◆ Listed records:
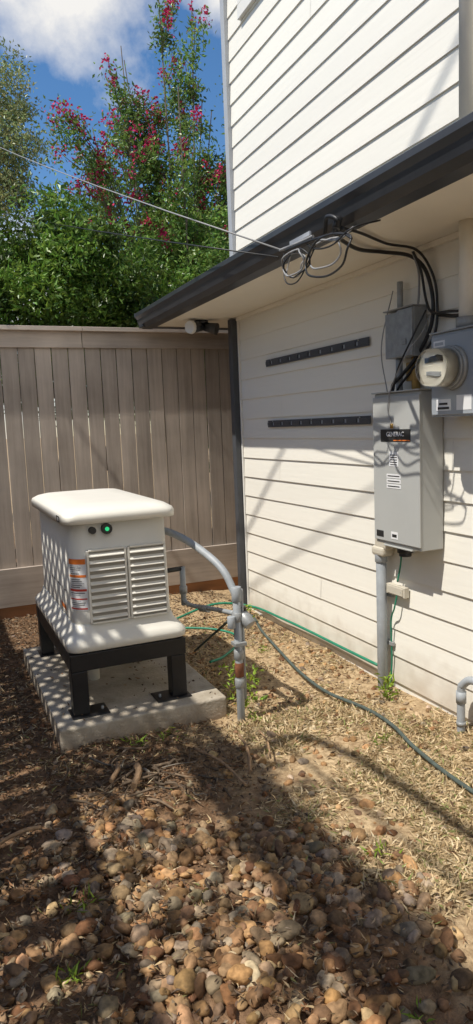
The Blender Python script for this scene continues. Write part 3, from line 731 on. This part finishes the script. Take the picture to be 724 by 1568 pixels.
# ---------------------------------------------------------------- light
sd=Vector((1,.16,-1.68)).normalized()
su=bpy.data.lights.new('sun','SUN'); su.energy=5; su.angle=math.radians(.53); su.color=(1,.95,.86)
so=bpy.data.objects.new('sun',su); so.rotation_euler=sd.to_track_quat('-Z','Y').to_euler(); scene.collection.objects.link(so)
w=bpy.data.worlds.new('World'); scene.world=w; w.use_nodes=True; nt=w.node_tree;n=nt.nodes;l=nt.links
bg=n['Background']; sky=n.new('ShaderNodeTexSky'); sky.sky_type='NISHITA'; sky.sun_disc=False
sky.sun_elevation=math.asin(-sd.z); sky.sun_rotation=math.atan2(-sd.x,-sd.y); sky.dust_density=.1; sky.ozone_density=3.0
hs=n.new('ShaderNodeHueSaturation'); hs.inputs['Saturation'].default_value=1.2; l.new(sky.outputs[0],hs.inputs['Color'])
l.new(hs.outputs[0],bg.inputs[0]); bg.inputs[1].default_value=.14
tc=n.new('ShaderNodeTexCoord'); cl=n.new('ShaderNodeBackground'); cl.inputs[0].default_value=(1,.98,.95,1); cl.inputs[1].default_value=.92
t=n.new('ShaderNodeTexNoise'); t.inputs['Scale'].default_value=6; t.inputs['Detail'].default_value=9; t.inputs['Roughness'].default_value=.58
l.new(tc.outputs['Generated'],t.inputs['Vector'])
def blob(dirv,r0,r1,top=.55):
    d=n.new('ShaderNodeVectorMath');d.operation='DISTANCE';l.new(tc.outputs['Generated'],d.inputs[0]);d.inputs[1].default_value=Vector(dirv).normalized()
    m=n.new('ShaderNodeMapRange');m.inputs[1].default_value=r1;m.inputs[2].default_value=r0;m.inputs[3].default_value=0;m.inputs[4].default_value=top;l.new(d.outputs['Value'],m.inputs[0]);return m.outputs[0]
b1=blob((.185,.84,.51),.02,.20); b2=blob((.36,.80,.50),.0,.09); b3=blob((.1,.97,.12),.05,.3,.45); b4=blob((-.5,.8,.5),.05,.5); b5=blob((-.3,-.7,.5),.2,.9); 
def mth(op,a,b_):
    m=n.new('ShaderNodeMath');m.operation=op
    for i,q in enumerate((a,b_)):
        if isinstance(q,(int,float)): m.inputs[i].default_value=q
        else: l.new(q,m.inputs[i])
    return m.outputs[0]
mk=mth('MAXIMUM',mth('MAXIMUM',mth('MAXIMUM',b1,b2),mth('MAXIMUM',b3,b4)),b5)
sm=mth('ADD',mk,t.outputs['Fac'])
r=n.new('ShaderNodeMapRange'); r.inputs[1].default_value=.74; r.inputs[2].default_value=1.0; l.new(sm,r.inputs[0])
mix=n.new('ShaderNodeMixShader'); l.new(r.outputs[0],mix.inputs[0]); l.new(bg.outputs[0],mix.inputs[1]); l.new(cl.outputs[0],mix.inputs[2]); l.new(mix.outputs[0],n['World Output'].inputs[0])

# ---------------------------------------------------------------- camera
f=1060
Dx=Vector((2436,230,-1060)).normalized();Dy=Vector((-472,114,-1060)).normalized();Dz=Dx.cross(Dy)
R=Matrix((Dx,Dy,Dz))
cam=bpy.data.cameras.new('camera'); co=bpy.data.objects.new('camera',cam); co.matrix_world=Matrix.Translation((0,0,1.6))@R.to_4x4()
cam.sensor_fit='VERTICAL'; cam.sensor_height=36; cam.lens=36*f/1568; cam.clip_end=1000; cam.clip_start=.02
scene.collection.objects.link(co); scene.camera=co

* * *

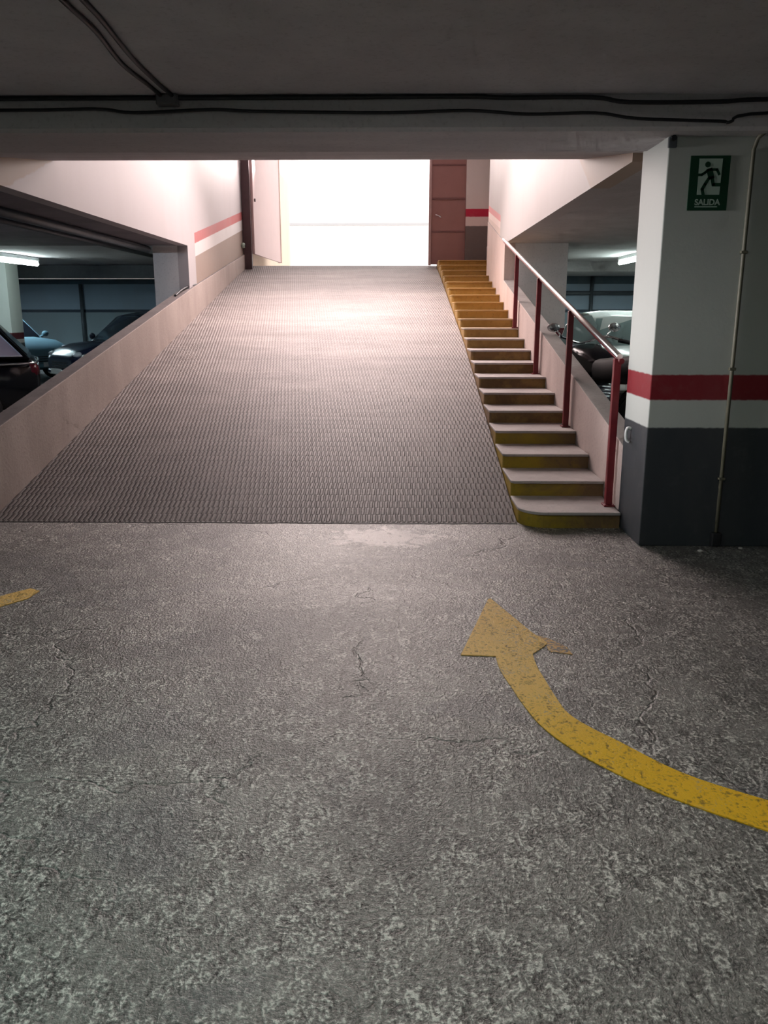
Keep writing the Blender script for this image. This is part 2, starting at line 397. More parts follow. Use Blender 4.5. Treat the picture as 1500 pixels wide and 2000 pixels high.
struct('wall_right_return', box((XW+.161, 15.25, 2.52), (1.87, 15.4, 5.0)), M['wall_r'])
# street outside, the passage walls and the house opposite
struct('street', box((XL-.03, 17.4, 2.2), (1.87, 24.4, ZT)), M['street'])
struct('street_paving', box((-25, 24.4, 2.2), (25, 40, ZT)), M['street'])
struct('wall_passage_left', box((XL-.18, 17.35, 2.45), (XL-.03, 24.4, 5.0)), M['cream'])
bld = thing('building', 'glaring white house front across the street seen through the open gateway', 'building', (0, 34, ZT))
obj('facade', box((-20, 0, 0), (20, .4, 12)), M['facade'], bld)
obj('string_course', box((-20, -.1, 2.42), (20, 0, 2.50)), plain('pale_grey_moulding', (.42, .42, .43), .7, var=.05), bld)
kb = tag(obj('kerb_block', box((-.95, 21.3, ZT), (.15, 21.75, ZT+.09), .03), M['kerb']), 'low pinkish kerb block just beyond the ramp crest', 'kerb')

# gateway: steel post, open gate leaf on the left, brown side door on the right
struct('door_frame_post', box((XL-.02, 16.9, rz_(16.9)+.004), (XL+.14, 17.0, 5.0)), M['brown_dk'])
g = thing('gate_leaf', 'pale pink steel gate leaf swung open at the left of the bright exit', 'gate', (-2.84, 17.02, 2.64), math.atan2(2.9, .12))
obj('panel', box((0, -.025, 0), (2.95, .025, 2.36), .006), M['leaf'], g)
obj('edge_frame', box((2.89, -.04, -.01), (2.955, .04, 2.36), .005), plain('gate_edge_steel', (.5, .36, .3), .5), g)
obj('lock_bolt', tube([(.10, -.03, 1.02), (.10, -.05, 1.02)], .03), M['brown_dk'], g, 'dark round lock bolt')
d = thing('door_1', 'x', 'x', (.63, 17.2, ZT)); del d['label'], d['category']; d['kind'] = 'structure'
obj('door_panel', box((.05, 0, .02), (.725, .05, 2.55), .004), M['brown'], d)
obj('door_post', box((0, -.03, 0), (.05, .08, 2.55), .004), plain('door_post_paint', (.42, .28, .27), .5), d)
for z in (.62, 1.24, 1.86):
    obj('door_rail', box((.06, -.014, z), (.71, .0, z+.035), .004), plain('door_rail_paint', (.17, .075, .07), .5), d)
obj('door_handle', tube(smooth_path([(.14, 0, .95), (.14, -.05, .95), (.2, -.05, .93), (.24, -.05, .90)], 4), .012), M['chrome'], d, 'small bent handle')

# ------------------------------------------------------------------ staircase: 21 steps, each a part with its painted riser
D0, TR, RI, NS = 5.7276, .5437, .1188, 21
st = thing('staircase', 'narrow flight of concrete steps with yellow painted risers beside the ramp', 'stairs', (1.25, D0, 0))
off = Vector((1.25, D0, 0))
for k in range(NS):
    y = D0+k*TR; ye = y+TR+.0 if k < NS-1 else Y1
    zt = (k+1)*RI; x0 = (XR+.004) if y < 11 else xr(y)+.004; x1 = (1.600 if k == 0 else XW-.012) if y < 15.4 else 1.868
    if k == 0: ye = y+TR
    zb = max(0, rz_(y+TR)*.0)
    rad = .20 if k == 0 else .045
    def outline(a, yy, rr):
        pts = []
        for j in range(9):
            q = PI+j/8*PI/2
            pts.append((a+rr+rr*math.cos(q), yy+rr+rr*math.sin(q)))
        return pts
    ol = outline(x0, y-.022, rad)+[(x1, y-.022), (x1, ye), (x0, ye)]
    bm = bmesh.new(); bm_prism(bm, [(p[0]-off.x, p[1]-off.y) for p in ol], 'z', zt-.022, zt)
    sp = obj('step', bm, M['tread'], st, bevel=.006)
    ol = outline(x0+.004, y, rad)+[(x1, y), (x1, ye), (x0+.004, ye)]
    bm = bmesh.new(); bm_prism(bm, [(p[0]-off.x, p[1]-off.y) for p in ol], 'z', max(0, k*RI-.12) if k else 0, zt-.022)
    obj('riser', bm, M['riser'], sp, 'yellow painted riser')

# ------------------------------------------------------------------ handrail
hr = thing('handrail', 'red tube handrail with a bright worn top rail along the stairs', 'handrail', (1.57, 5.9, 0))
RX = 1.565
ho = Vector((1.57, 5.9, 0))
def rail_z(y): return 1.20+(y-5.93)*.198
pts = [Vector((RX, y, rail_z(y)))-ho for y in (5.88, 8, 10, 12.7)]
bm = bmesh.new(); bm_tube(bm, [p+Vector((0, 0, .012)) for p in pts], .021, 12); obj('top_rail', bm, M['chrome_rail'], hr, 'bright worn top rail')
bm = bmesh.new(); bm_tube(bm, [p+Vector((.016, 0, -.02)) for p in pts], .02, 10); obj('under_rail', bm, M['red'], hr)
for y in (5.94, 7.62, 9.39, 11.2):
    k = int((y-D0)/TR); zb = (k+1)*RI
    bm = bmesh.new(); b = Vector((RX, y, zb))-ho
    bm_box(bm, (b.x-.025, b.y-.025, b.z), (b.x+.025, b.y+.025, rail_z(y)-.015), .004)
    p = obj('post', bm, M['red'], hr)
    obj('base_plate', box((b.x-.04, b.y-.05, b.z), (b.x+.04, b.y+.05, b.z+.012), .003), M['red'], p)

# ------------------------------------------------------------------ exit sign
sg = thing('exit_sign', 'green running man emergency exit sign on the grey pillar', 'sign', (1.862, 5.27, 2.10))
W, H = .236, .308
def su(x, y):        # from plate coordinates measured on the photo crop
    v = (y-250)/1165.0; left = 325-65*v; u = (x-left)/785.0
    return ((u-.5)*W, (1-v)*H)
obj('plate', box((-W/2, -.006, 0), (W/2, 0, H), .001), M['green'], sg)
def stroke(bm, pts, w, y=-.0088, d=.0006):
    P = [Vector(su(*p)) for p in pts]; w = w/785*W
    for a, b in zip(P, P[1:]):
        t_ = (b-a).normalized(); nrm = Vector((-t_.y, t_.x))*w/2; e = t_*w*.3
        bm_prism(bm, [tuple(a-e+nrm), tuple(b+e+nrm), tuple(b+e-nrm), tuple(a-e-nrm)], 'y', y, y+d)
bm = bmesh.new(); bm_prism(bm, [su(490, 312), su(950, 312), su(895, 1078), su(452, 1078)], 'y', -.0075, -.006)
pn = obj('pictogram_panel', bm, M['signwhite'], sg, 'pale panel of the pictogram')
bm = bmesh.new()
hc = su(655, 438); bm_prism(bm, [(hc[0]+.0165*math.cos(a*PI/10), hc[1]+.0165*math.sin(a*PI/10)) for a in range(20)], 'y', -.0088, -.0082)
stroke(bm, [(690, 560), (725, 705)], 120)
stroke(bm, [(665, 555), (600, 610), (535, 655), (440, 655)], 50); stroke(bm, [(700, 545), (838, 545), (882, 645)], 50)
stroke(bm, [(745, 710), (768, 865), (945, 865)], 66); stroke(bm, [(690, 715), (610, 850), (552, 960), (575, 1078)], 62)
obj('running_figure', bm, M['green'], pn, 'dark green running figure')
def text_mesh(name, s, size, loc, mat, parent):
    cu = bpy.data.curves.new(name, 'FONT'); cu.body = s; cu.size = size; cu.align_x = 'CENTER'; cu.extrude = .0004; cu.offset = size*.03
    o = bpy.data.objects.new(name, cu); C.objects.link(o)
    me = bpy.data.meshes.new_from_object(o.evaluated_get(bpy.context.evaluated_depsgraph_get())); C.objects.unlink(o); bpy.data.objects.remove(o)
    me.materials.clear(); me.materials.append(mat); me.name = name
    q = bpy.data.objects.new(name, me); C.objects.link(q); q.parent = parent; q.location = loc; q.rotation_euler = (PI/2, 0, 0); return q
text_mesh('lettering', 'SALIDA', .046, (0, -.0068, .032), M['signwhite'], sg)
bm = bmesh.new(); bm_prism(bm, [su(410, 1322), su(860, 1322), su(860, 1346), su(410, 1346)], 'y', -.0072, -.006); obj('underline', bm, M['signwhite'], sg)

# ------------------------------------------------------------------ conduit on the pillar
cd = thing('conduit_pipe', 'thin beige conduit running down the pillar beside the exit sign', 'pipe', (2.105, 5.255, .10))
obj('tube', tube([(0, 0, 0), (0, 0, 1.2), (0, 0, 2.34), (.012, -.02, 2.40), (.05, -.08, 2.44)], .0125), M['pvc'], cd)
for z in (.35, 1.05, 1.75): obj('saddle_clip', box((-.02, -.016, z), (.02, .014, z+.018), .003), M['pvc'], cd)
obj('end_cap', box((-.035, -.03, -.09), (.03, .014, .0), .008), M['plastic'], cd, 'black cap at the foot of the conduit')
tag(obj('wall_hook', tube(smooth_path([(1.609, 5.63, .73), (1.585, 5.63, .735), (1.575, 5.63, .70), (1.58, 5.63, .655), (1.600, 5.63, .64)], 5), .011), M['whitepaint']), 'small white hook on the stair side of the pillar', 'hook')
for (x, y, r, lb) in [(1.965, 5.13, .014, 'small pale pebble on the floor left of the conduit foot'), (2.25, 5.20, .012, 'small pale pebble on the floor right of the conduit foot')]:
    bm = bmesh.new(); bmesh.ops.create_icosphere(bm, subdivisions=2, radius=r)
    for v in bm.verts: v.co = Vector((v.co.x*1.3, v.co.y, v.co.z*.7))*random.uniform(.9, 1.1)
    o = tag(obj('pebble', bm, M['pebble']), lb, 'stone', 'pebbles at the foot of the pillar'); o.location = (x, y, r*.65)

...

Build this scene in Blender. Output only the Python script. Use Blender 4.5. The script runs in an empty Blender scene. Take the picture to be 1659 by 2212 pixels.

◆ Problem statement: Check all the records above and select each line where the string "this" is found.

◆ The response:
The Blender Python script for this scene continues. Write part 3, from line 731 on. This part finishes the script. Take the picture to be 724 by 1568 pixels.
Keep writing the Blender script for this image. This is part 2, starting at line 397. More parts follow. Use Blender 4.5. Treat the picture as 1500 pixels wide and 2000 pixels high.
Build this scene in Blender. Output only the Python script. Use Blender 4.5. The script runs in an empty Blender scene. Take the picture to be 1659 by 2212 pixels.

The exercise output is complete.